Tips and Etiquette

You should be prepared to answer all types of questions. Here are some common questions employers have about you, your education, your work experience, and your goals:

First, tell me a little about yourself...

  • What do you consider to be your greatest strengths? weaknesses?
  • Have you ever had any failures? What did you learn from them?
  • Of which three accomplishments are you most proud?
  • Who are your role models? Why?
  • How does your college education or work experience relate to this job?
  • Why should we hire you rather than another candidate?
  • What do you know about our organization (products or services)?
  • Where do you want to be in five years? Ten years?

Then, give me some information about your education...

  • Why did you choose your major? 
  • Why did you choose to attend your college or university?
  • In which campus activities did you participate?
  • Which classes in your major did you like best? Least? Why?
  • Do your grades accurately reflect your ability? Why or why not?

Let's take a look at your work experience...

  • What job-related skills have you developed?
  • Did you work while going to school? In what positions?
  • What did you learn from these work experiences?
  • What did you enjoy most about your last employment? Least?
  • Have you ever quit a job? Why?
  • Give an example of a situation in which you provided a solution to an employer.
  • Give an example of a time in which you worked under deadline pressure.
  • How do you think a former supervisor would describe your work?

What are your career goals and preferences?

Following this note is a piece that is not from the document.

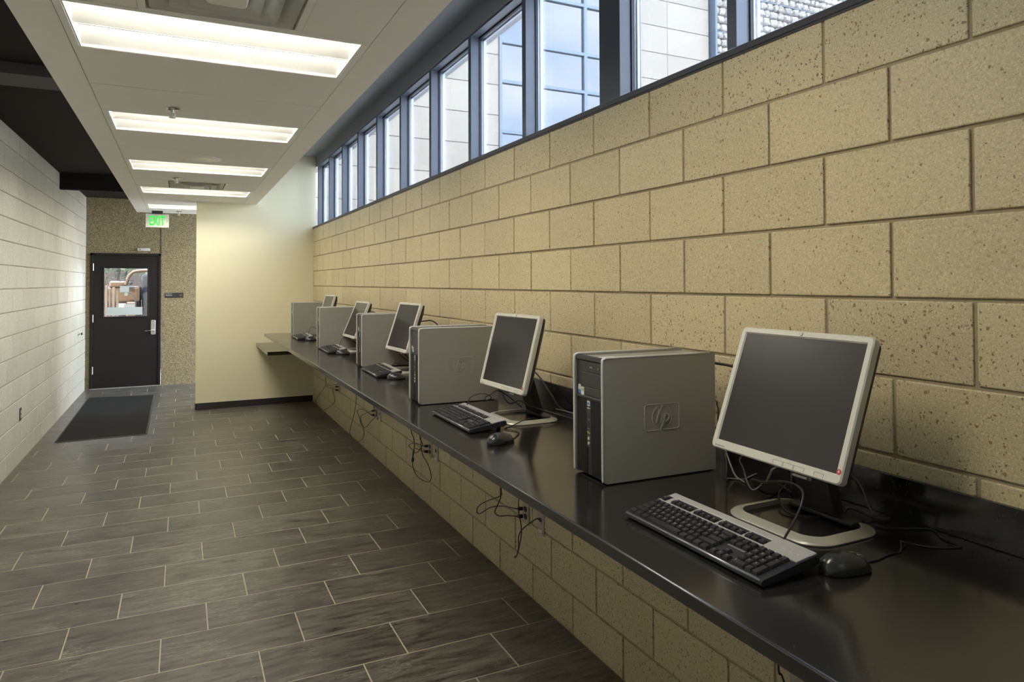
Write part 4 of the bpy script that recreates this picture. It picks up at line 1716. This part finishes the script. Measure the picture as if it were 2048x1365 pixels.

  • What kind of boss do you work best with?
  • Why do you want to work here?
  • Would you be successful working with a team?
  • What other types of positions are you considering?
  • Are you able to work on several assignments at once?
  • Can you share some of your experiences where you had to juggle several tasks at once?

Be smart about the questions you ask of employers, and prioritize them according to what is important to you (you may not be able to ask everything you want and should probably only ask as many as five). This may be your only opportunity to get information that can have a great impact on whether or not you want to work for a particular company.

The questions below can also serve to impress an interviewer, since they demonstrate your  desire and your long-term thinking:

  • Can you describe a typical work day in your department?
  • What do you like best/least about working at this company? in this department?
  • Is it possible to transfer from one department to another? How common is it?
  • What are the possibilities for professional growth and promotion?
  • How often are performance reviews given?
  • Who determines salary raises and promotions? Can you describe this process?
  • Do you feel free to express ideas and concerns here? Do most employees?
  • How much interaction do you have with superiors, colleagues, and customers?
  • Do you usually work independently or with a team?
  • How long have you been with the company? What have your good and bad experiences been?
  • What would I be expected to accomplish in the first six months? the first year?
  • What are some of the department's ongoing and anticipated special projects?
  • How much contact does staff have with management?
  • What is the rate of employee turnover at the company? in this position?